The exercise. Extract, unchanged, every line from the top of the material below through the line with "tube('hose',H,pts,.009,M_orange)", and no more.

Available data.
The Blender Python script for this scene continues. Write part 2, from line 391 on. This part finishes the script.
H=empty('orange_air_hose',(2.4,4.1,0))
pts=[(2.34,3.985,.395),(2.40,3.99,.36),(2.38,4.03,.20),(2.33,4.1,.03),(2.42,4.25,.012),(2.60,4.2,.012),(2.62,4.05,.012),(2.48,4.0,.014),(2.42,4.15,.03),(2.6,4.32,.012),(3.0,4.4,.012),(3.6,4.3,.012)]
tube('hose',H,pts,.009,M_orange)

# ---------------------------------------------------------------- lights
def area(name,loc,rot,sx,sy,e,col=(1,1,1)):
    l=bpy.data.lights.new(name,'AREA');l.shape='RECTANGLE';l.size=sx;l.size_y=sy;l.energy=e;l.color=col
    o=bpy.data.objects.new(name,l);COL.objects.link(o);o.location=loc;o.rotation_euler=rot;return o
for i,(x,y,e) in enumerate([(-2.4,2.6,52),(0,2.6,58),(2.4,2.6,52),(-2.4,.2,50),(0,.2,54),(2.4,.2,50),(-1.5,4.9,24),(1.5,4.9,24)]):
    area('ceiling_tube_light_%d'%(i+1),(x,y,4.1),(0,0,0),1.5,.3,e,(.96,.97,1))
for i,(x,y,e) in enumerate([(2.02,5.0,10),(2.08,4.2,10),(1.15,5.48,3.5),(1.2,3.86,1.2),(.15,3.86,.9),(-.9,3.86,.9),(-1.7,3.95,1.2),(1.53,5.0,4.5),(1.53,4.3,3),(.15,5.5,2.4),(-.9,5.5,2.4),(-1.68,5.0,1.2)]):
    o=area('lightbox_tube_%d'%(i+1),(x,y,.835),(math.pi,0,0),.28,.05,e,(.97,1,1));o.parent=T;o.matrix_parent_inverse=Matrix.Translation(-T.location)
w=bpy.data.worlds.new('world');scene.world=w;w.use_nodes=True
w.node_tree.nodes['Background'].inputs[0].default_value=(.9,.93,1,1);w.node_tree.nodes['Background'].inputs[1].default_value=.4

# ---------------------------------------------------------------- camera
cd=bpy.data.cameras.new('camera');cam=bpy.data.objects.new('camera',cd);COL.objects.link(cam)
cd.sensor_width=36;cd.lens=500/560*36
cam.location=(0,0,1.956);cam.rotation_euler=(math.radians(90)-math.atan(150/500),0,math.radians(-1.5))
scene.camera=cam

Written reply.
The Blender Python script for this scene continues. Write part 2, from line 391 on. This part finishes the script.
H=empty('orange_air_hose',(2.4,4.1,0))
pts=[(2.34,3.985,.395),(2.40,3.99,.36),(2.38,4.03,.20),(2.33,4.1,.03),(2.42,4.25,.012),(2.60,4.2,.012),(2.62,4.05,.012),(2.48,4.0,.014),(2.42,4.15,.03),(2.6,4.32,.012),(3.0,4.4,.012),(3.6,4.3,.012)]
tube('hose',H,pts,.009,M_orange)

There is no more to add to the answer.